During that weekend the whole country was united, and I think it was possibly thanks to television. This has been one of the few times, I should say the only time, that I was moved not only by the event itself but also by the media coverage. The main goal was not economic; television networks were trying to really communicate what was happening without worrying about their own interests. Competition among the networks disappeared for the benefit of the viewers. News anchors were visibly touched and some of them could not control their tears. On Saturday afternoon, all the networks stopped their programming and for five minutes they only showed the blue ribbon and kept silence. I remember how, after two days watching TV, I fell sleep for a few minutes. When I woke up, it was 4:45 p.m. Only 45 minutes passed the deadline and I remember hearing from TV that the body of Miguel A. Blanco had been found in a curb with two shots in the head. My reaction was confused at the time. It was a mix of hate, powerlessness, disappointment and skepticism. I could not believe that everything we did during those three days was worth nothing.

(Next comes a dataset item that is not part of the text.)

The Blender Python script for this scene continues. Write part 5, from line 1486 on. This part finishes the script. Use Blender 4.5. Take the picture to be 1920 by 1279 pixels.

It is very hard for me to draw a conclusion about all these experiences. Actually, they do not have many things in common. But, if there is something that all these stories share is the ability and the power of gathering not only me and my family but the whole nation in front of the TV. I wonder whether the media coverage made them seem important to me or were they really important enough to deserve such coverage. Something surprising for me is that I remember those moments really well, even the small, insignificant details. I guess that during those moments that are special, tragic or memorable, we see our lives in a completely different way, and we pay more attention to those small things that in any other situations we would have been taken for granted. All these experiences provided me with a strong feeling such as pride (in the case of the wedding), fear (in the case of the earthquake) or a sense of injustice (when the hostage died shot in the head). I think that these are the kinds of experiences we think of when we try to visualize abstract concepts as consternation, disgust or powerlessness. Also during these experiences, television helped me to participate in the process, instead of being a mere viewer, as I usually am . In these cases, television became more humane and down to earth. Based on these experiences, I believe that TV, although mostly of the time is oriented to get economic profits, can be really beneficial to us if used in the right way.